RAW DATA:
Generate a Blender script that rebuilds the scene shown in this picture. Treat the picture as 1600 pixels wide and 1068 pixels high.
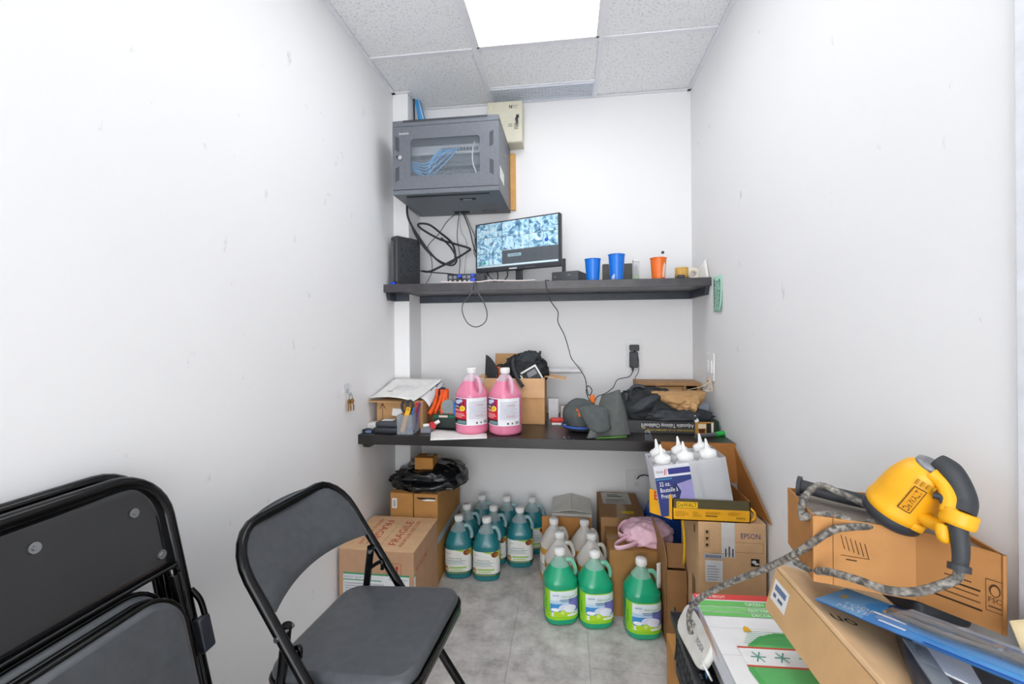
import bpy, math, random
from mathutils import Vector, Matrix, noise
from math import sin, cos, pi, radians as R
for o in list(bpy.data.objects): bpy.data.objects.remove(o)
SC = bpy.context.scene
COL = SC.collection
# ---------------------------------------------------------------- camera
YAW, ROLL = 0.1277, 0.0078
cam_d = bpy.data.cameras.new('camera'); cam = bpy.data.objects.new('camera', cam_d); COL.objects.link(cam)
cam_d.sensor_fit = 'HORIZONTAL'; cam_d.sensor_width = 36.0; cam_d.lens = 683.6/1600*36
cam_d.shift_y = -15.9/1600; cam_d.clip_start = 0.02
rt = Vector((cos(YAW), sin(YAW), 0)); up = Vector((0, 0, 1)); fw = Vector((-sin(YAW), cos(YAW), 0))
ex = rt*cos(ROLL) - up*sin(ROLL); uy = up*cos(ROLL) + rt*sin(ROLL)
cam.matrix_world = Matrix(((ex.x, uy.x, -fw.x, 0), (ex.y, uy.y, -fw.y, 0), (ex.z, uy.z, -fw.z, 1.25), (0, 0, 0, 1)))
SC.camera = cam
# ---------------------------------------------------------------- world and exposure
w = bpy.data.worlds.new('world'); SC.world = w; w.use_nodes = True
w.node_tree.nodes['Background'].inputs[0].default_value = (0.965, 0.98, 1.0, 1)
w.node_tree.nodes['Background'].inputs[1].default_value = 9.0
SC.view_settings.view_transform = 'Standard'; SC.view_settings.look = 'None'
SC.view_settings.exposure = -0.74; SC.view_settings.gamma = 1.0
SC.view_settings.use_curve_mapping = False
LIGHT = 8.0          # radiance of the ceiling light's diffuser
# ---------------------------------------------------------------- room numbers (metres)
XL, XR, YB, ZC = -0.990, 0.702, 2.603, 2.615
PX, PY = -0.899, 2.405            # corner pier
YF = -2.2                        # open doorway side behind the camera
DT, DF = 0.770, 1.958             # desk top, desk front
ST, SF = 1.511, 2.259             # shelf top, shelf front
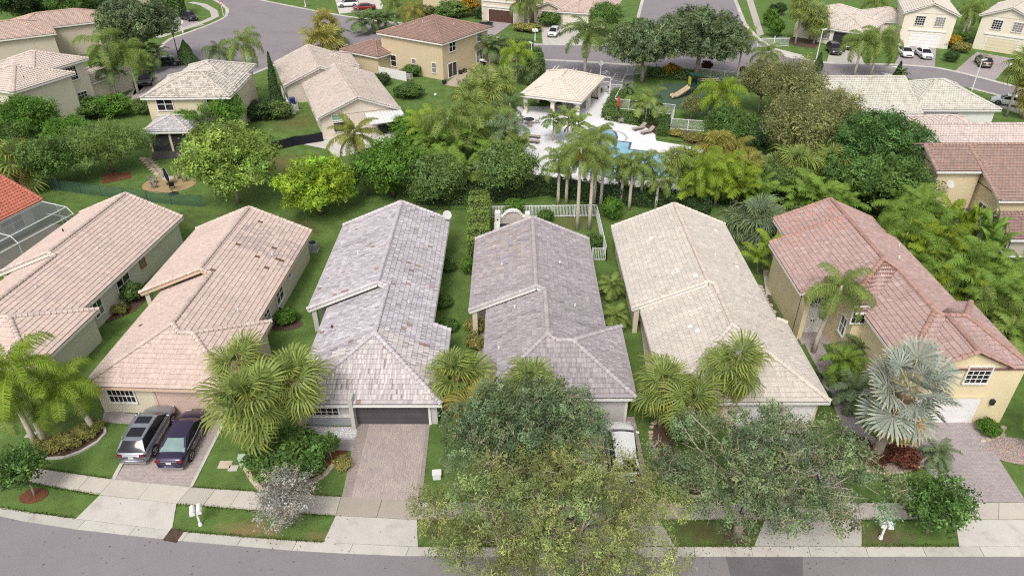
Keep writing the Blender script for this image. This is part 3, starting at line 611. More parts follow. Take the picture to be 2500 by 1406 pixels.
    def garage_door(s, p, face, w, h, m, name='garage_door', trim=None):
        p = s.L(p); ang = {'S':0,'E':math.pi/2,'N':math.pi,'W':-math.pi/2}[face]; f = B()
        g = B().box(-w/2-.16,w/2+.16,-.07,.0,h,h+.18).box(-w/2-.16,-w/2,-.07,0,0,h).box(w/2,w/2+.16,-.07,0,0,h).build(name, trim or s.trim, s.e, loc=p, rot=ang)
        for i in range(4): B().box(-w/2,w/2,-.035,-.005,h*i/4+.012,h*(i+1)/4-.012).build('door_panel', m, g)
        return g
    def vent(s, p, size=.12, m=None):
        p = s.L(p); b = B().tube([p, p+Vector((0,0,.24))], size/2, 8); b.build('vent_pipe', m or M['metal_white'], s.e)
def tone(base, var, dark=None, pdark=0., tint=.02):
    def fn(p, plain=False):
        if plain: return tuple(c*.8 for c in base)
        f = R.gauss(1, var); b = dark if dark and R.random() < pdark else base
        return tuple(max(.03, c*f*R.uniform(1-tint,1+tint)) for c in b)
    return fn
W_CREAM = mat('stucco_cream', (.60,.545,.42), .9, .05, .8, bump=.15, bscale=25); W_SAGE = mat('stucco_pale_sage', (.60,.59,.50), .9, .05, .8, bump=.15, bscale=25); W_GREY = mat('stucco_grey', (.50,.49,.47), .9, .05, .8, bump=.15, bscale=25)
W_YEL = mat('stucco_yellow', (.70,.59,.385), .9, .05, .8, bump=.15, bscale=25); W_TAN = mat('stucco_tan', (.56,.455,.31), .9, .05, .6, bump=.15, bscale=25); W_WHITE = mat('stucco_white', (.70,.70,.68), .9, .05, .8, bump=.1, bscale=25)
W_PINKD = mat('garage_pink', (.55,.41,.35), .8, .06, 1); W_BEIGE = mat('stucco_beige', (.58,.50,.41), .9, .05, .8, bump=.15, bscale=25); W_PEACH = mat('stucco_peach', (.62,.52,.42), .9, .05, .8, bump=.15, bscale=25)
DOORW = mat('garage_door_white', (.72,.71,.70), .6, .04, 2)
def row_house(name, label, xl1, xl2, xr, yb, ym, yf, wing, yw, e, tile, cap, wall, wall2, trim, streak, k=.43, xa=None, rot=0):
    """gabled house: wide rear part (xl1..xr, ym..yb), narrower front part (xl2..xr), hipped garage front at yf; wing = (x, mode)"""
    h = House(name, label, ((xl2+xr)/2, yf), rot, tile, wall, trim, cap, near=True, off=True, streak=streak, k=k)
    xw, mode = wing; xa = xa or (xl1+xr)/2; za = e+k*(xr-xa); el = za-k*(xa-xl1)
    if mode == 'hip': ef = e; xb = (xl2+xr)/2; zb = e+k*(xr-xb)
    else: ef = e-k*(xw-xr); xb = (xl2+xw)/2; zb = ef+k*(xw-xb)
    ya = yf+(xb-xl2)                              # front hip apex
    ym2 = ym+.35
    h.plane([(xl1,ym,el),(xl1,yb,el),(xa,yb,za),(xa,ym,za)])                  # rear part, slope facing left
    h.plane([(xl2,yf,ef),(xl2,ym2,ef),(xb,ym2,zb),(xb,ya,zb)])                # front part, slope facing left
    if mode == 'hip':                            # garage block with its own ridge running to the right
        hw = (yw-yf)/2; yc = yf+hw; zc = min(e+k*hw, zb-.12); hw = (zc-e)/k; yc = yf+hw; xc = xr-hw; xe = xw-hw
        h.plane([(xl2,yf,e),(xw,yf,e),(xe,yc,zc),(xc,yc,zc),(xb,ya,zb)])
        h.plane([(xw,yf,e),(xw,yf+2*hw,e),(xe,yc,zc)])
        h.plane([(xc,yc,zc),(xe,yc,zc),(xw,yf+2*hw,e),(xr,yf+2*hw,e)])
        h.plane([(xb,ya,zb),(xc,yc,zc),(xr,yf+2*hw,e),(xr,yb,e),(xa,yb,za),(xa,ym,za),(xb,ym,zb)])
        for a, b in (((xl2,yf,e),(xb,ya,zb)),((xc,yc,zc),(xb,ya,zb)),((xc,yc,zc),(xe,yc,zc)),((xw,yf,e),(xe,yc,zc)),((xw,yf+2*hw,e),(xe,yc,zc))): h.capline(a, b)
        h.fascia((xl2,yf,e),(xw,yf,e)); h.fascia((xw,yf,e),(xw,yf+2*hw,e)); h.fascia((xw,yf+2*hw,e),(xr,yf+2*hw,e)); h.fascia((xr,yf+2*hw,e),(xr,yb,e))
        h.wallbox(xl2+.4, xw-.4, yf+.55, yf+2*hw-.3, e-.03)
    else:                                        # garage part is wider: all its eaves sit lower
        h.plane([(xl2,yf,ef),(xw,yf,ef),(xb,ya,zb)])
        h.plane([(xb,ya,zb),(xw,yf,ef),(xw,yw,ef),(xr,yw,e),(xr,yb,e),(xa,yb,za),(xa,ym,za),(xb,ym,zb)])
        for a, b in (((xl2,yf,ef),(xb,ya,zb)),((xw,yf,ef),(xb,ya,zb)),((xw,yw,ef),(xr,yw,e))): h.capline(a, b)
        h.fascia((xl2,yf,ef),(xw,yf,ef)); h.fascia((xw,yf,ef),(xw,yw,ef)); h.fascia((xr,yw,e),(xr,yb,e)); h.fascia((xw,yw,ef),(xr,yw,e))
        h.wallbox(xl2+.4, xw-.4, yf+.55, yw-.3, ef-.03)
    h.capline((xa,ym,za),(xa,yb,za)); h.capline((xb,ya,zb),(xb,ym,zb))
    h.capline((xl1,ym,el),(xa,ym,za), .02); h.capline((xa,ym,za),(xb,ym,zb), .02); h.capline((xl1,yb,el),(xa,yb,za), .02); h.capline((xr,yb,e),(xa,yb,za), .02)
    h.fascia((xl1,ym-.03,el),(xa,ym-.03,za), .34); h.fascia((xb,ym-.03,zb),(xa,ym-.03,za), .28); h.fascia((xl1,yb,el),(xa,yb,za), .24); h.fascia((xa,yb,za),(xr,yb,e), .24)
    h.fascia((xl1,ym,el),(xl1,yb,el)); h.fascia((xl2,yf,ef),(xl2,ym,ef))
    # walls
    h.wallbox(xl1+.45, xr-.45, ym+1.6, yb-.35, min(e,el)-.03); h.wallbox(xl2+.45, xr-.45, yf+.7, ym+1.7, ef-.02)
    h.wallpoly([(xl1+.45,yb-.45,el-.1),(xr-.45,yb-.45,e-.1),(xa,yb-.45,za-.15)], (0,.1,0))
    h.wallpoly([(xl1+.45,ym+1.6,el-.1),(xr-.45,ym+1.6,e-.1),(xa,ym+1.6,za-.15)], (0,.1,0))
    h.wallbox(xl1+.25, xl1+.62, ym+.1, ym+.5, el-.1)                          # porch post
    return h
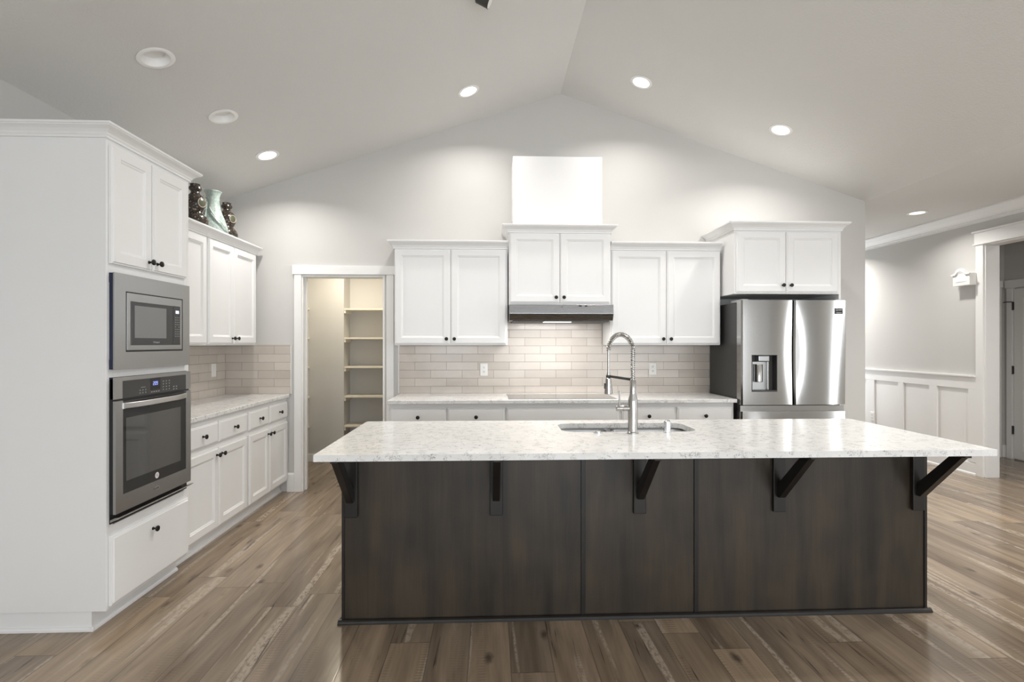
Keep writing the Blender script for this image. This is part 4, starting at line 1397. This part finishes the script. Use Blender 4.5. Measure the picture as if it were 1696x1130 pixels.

GOAL OF THE EXERCISE: List every line above that contains the word "script".

COMPLETED TASK:
Generate a Blender script that rebuilds the scene shown in this picture. Treat the picture as 1600 pixels wide and 1068 pixels high.
Keep writing the Blender script for this image. This is part 3, starting at line 611. More parts follow. Take the picture to be 2500 by 1406 pixels.
Keep writing the Blender script for this image. This is part 4, starting at line 1397. This part finishes the script. Use Blender 4.5. Measure the picture as if it were 1696x1130 pixels.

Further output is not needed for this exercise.